Practically speaking, this course is usually broken down into the following tools:

  • Deals and Pressure via Trade Policy: conditions for market access to the U.S., tariff and non-tariff measures, and reassessment of preference regimes.
  • Sanction Architecture: targeted restrictions against individuals, companies, specific sectors, and financial channels.
  • Security and Law Enforcement Agenda: bolstering measures against drug trafficking and transnational networks, controlling maritime routes.
  • Supply Chain Reconfigurations: stimulating nearshoring and projects that reduce dependency on external suppliers.

For capital markets, this could translate to more frequent "jumps" in risk based on news, an increasing role of political signals, and higher volatility in specific countries and sectors.

8) What Changes for Investments in Latin America and the Caribbean

The key effect of the "reactivation" of the Monroe Doctrine is a rise in regional heterogeneity in the eyes of global capital. The market will more clearly differentiate countries based on criteria such as political compatibility, funding sources, and the structure of strategic projects.

Practical channels of influence on investments include:

  • Infrastructure and Logistics: ports, container terminals, railways, digital infrastructure—subject to stricter compliance and scrutiny of beneficiaries.
  • Energy: oil, gas, electricity, and fuel chains—higher risk of regulatory changes and political conditions for projects.
  • Mining and Critical Minerals: lithium, copper, nickel, and rare earth elements—heightened interest and competition, potentially stricter localization and control conditions.
  • Sovereign Debt: increased sensitivity to sanction risks, relationships with the U.S., and creditor composition.

Conversely, a possible benefit for countries integrated into a nearshoring strategy could be an influx of direct investments, an increase in industrial employment, an expansion of export niches, and a strengthening of certain currencies and local capital markets.
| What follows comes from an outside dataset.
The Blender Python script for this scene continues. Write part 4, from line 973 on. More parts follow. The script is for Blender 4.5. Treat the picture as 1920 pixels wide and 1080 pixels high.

9) Investor Checklist: How to Factor the Monroe Doctrine into Strategy

If the Monroe Doctrine is returning to practical U.S. foreign policy, it is important for investors to translate this into measurable parameters for risk management:

  1. Exposure Map: portfolio allocation by countries in the Western Hemisphere (sovereign risk, banks, infrastructure, energy, telecom).
  2. Sanctions Screening: beneficiaries, creditors, equipment suppliers, counterparties in offtake and EPC contracts.
  3. Legal Resilience: arbitration clauses, jurisdictions, covenants, step-in opportunities, and operator changes.
  4. Political Triggers: elections, migration crises, spikes in violence, major deals with external players related to ports/telecom/energy.
  5. Currency Contour: hedging, stress tests for devaluation, and capital movement restrictions.

Additionally, a scenario approach should be considered:

  • Base Scenario: strengthening political control without large-scale escalation; increased compliance and selective sanctions.
  • Tough Scenario: stringent restrictions against specific regimes/sectors; deterioration of liquidity and increased risk premium.
  • Positive Scenario: accelerated nearshoring, increased investments in industry and infrastructure "for the U.S. market."

10) Conclusion: The Monroe Doctrine as a Factor in Risk Pricing

The Monroe Doctrine is not merely a historical term; it serves as a convenient framework through which the U.S. articulates the priority of the Western Hemisphere and limits the influence of external competitors. When coupled with nearshoring, sanction policies, and the scramble for strategic assets, it becomes a factor of "risk pricing" for Latin America and the Caribbean.

For global investors, the key recommendation is simple: focus not only on inflation, interest rates, and budgets but also on the geopolitical compatibility of projects, the ownership structure of infrastructure, and potential foreign policy triggers. In an environment where U.S. foreign policy increasingly influences capital costs, the Monroe Doctrine becomes an applied element of investment analysis—on par with credit quality and balance of payments.